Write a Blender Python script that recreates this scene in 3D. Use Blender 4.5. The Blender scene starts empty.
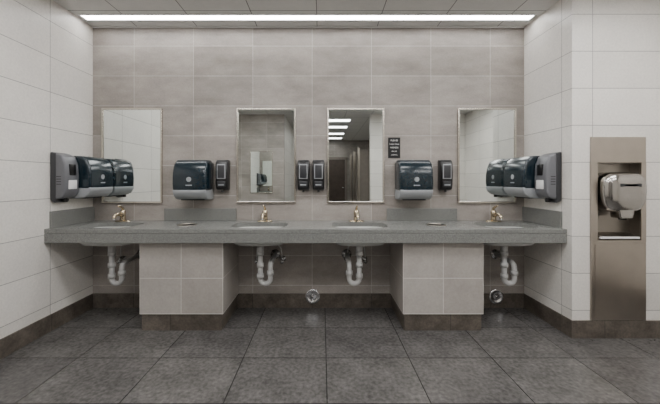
import bpy, bmesh, math
from mathutils import Vector, Matrix

scene = bpy.context.scene
# ---------------------------------------------------------------- materials
def srgb(r, g, b):
    def f(c):
        c /= 255.0
        return c / 12.92 if c <= 0.04045 else ((c + 0.055) / 1.055) ** 2.4
    return (f(r), f(g), f(b), 1.0)

def base_mat(name):
    m = bpy.data.materials.new(name); m.use_nodes = True
    nt = m.node_tree
    return m, nt, nt.nodes['Principled BSDF']

def plain(name, col, rough=0.5, metal=0.0, noise=0.06, nscale=30, bump=0.0, spec=0.5, coat=0.0, emis=None, estr=0):
    m, nt, b = base_mat(name)
    b.inputs['Roughness'].default_value = rough
    b.inputs['Metallic'].default_value = metal
    b.inputs['Specular IOR Level'].default_value = spec
    b.inputs['Coat Weight'].default_value = coat
    tc = nt.nodes.new('ShaderNodeTexCoord')
    n = nt.nodes.new('ShaderNodeTexNoise'); n.inputs['Scale'].default_value = nscale
    n.inputs['Detail'].default_value = 4
    nt.links.new(tc.outputs['Object'], n.inputs['Vector'])
    r = nt.nodes.new('ShaderNodeValToRGB')
    r.color_ramp.elements[0].position = 0.3; r.color_ramp.elements[1].position = 0.7
    r.color_ramp.elements[0].color = tuple(c * (1 - noise) for c in col[:3]) + (1,)
    r.color_ramp.elements[1].color = tuple(min(1, c * (1 + noise)) for c in col[:3]) + (1,)
    nt.links.new(n.outputs['Fac'], r.inputs['Fac'])
    nt.links.new(r.outputs['Color'], b.inputs['Base Color'])
    if bump:
        bp = nt.nodes.new('ShaderNodeBump'); bp.inputs['Strength'].default_value = bump
        bp.inputs['Distance'].default_value = 0.002
        nt.links.new(n.outputs['Fac'], bp.inputs['Height'])
        nt.links.new(bp.outputs['Normal'], b.inputs['Normal'])
    if emis:
        b.inputs['Emission Color'].default_value = emis
        b.inputs['Emission Strength'].default_value = estr
    return m

def tile(name, axes, w, h, u0, v0, c1, c2, cm, mort=0.0025, rough=0.45, mottle=0.15, mscale=3.0,
         fine=0.06, fscale=60, bump=0.4, spec=0.4, streak=(1, 1, 1)):
    m, nt, b = base_mat(name)
    N = nt.nodes; L = nt.links
    g = N.new('ShaderNodeNewGeometry')
    s = N.new('ShaderNodeSeparateXYZ'); L.new(g.outputs['Position'], s.inputs[0])
    def sub(sock, v):
        q = N.new('ShaderNodeMath'); q.operation = 'SUBTRACT'; q.inputs[1].default_value = v
        L.new(sock, q.inputs[0]); return q.outputs[0]
    c = N.new('ShaderNodeCombineXYZ')
    L.new(sub(s.outputs[axes[0]], u0), c.inputs[0]); L.new(sub(s.outputs[axes[1]], v0), c.inputs[1])
    br = N.new('ShaderNodeTexBrick'); br.offset = 0.0; br.squash = 1.0
    L.new(c.outputs[0], br.inputs['Vector'])
    br.inputs['Scale'].default_value = 1
    br.inputs['Brick Width'].default_value = w
    br.inputs['Row Height'].default_value = h
    br.inputs['Mortar Size'].default_value = mort
    br.inputs['Mortar Smooth'].default_value = 0.1
    br.inputs['Color1'].default_value = c1; br.inputs['Color2'].default_value = c2
    br.inputs['Mortar'].default_value = cm
    mp = N.new('ShaderNodeMapping'); L.new(g.outputs['Position'], mp.inputs['Vector'])
    mp.inputs['Scale'].default_value = streak
    n1 = N.new('ShaderNodeTexNoise'); n1.inputs['Scale'].default_value = mscale; n1.inputs['Detail'].default_value = 8
    n1.inputs['Roughness'].default_value = 0.65
    L.new(mp.outputs[0], n1.inputs['Vector'])
    n2 = N.new('ShaderNodeTexNoise'); n2.inputs['Scale'].default_value = fscale; n2.inputs['Detail'].default_value = 4
    L.new(mp.outputs[0], n2.inputs['Vector'])
    def rng(sock, amt):
        q = N.new('ShaderNodeMapRange'); q.inputs['From Min'].default_value = 0.3; q.inputs['From Max'].default_value = 0.7
        q.inputs['To Min'].default_value = 1 - amt; q.inputs['To Max'].default_value = 1 + amt
        L.new(sock, q.inputs['Value']); return q.outputs[0]
    mu = N.new('ShaderNodeMath'); mu.operation = 'MULTIPLY'
    L.new(rng(n1.outputs['Fac'], mottle), mu.inputs[0]); L.new(rng(n2.outputs['Fac'], fine), mu.inputs[1])
    vm = N.new('ShaderNodeVectorMath'); vm.operation = 'SCALE'
    L.new(br.outputs['Color'], vm.inputs[0]); L.new(mu.outputs[0], vm.inputs['Scale'])
    L.new(vm.outputs[0], b.inputs['Base Color'])
    b.inputs['Roughness'].default_value = rough
    b.inputs['Specular IOR Level'].default_value = spec
    inv = N.new('ShaderNodeMath'); inv.operation = 'SUBTRACT'; inv.inputs[0].default_value = 1
    L.new(br.outputs['Fac'], inv.inputs[1])
    ad = N.new('ShaderNodeMath'); ad.operation = 'MULTIPLY_ADD'; ad.inputs[1].default_value = 0.15
    L.new(n2.outputs['Fac'], ad.inputs[0]); L.new(inv.outputs[0], ad.inputs[2])
    bp = N.new('ShaderNodeBump'); bp.inputs['Strength'].default_value = bump; bp.inputs['Distance'].default_value = 0.002
    L.new(ad.outputs[0], bp.inputs['Height']); L.new(bp.outputs[0], b.inputs['Normal'])
    return m

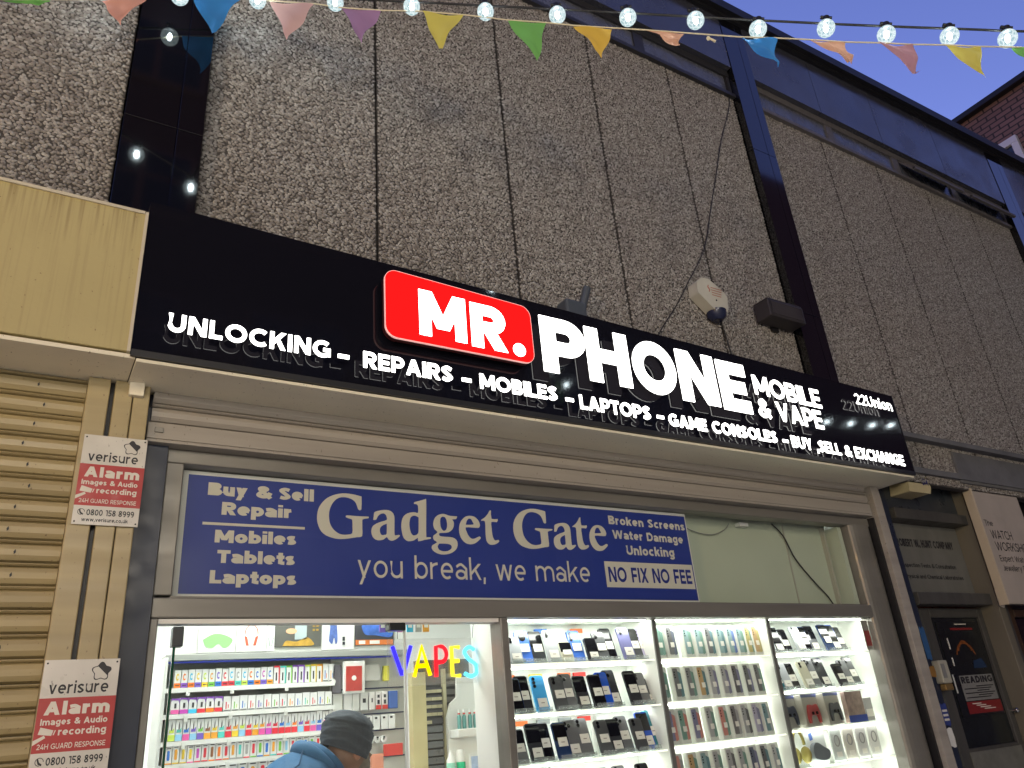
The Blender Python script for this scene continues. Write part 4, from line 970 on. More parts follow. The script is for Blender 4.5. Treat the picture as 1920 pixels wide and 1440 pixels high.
def vbox(x, z, w_, h, c, c2, kind, label, grp):
    o_ = thing('vape_box', (x, 1.2, z), label, 'vape box', grp)
    MB().box(-w_/2+.001, w_/2-.001, 0, .03, 0, h).build('carton', boxw, o_)
    mc, mc2 = mat('vape_'+c, VC[c], .45), mat('vape_'+c2, VC[c2], .45)
    mb = MB()
    if kind == 'band':      # coloured foot, ring shaped print above
        mb.box(-w_/2+.001, w_/2-.001, -.0012, 0, 0, h*.26, 0)
        mb.prism(arc(-w_*.02, h*.60, w_*.24, h*.20, 40, 320, 10)+arc(-w_*.02, h*.60, w_*.12, h*.11, 320, 40, 10), -.001, None, 1)
        mb.box(-w_*.3, w_*.3, -.0016, -.0013, h*.10, h*.15, 2)
    elif kind == 'purpletop':
        mb.box(-w_/2+.001, w_/2-.001, -.0012, 0, 0, h*.26, 0)
        mb.prism([(-w_*.48, h), (w_*.48, h), (w_*.48, h*.62), (w_*.33, h*.86), (-w_*.33, h*.9), (-w_*.48, h*.8)], -.001, None, 1)
        mb.box(-w_*.1, w_*.14, -.001, 0, h*.36, h*.68, 2)
    elif kind == 'bottle':  # dark tip over coloured splash, tinted foot
        mb.box(-w_/2+.001, w_/2-.001, -.0012, 0, 0, h*.30, 0)
        mb.prism([(-w_*.36, h*.38), (w_*.34, h*.38), (w_*.36, h*.62), (w_*.06, h*.5), (-w_*.3, h*.54)], -.001, None, 1)
        mb.prism([(-w_*.08, h*.5), (w_*.06, h*.5), (w_*.07, h*.74), (0, h*.92), (-w_*.07, h*.74)], -.0015, None, 2)
    elif kind == 'device':
        mb.prism(rrect(-w_*.2, w_*.18, h*.22, h*.80, w_*.14, 3), -.0012, None, 1)
        mb.box(-w_*.3, w_*.3, -.001, 0, h*.9, h*.95, 2)
        mb.box(-w_*.45, w_*.45, -.001, 0, 0, h*.07, 0)
    elif kind == 'side':
        mb.box(w_*.30, w_/2-.001, -.0012, 0, 0, h, 0); mb.box(-w_*.16, w_*.06, -.001, 0, h*.16, h*.62, 2)
        mb.box(-w_/2, w_*.3, -.001, 0, h*.9, h, 1)
    else:                   # plain white with small pen print
        mb.box(-w_*.18, -w_*.06, -.001, 0, h*.14, h*.62, 0); mb.box(w_*.12, w_*.2, -.001, 0, h*.2, h*.45, 1); mb.box(-w_*.4, w_*.4, -.001, 0, h*.02, h*.07, 2)
    mb.build('print', [mc, mc2, inkd], o_)
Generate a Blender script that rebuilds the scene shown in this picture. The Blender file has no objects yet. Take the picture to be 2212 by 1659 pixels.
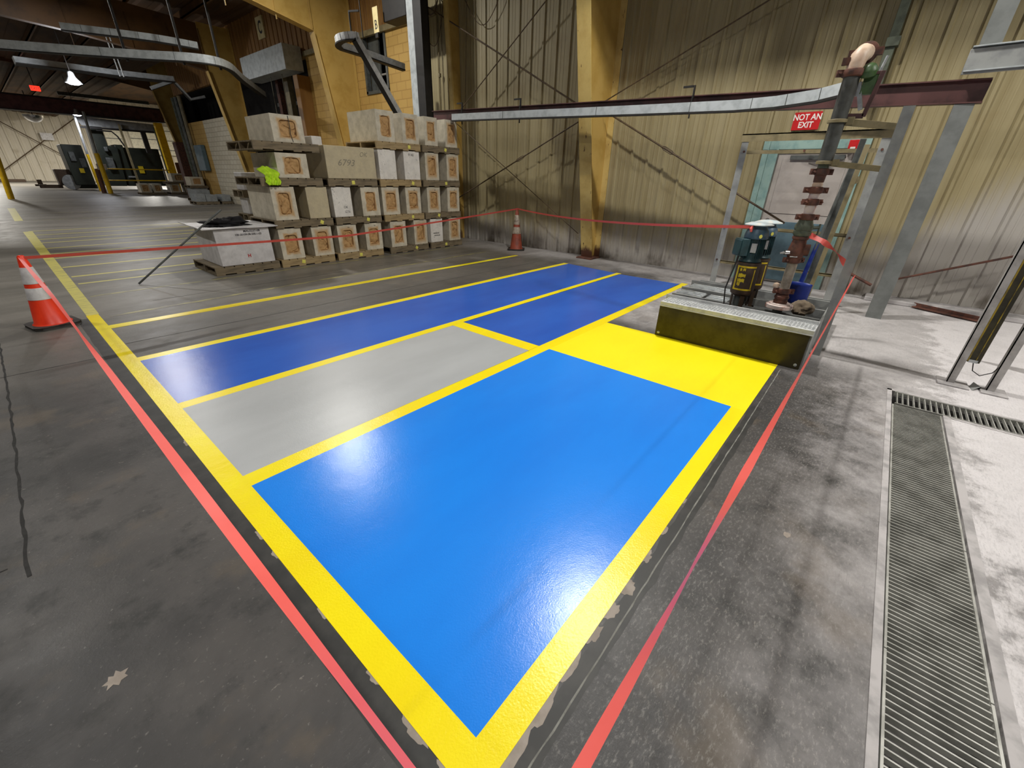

##############################

* [TASK INSTRUCTIONS]:
Look at the listing and set down only the lines from its start through the line with "return m, nt, nt.nodes['Principled BSDF']", word for word and without pictures.

* [RESPONSE TO THIS EXERCISE]:
Write a Blender Python script that recreates this scene in 3D. Use Blender 4.5. The Blender scene starts empty.
import bpy, bmesh, math
from mathutils import Vector, Matrix

scene = bpy.context.scene
# ---------------------------------------------------------------- materials
def srgb(r, g, b):
    def f(c):
        c /= 255.0
        return c / 12.92 if c <= 0.04045 else ((c + 0.055) / 1.055) ** 2.4
    return (f(r), f(g), f(b), 1.0)

def base_mat(name):
    m = bpy.data.materials.new(name); m.use_nodes = True
    nt = m.node_tree
    return m, nt, nt.nodes['Principled BSDF']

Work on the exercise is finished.